# Start of SOURCE MATERIAL

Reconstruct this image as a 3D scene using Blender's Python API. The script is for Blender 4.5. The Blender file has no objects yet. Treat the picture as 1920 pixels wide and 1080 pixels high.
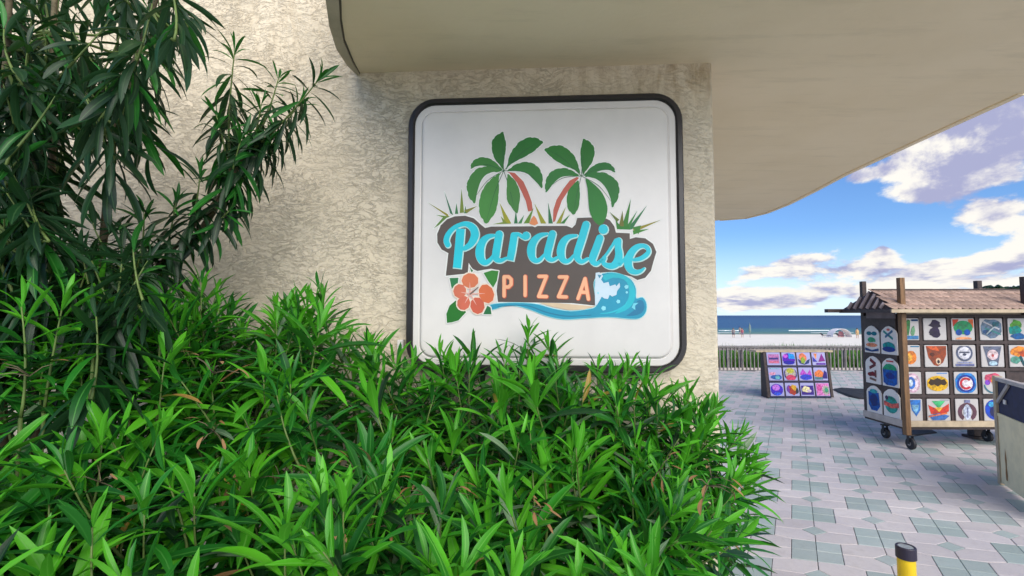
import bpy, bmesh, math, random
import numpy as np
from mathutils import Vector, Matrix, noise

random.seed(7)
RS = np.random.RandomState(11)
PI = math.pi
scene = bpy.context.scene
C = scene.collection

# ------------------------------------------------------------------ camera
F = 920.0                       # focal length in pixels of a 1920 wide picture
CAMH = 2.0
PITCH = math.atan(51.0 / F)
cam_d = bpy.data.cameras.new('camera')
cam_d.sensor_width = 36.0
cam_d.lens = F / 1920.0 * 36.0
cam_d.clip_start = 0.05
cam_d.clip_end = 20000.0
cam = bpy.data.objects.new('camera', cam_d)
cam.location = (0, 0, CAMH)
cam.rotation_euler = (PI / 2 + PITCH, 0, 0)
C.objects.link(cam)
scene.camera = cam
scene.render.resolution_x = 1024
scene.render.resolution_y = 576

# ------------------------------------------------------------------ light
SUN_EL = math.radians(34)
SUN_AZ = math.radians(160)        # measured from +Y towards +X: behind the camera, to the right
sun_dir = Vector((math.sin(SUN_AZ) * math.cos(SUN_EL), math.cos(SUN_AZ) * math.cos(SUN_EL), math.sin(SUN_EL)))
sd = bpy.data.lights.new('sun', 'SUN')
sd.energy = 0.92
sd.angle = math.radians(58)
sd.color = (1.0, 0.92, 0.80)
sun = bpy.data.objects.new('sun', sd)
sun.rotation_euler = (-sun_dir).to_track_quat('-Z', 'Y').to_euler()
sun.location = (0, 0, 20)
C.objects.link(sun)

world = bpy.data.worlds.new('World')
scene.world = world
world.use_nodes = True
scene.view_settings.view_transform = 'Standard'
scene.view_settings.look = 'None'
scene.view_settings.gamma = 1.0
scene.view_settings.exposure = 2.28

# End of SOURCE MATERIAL

▸ **REQUIREMENTS**
Copy out the lines that hold "pixels".

▸ **SOLUTION FOR THIS EXERCISE**
Reconstruct this image as a 3D scene using Blender's Python API. The script is for Blender 4.5. The Blender file has no objects yet. Treat the picture as 1920 pixels wide and 1080 pixels high.
F = 920.0                       # focal length in pixels of a 1920 wide picture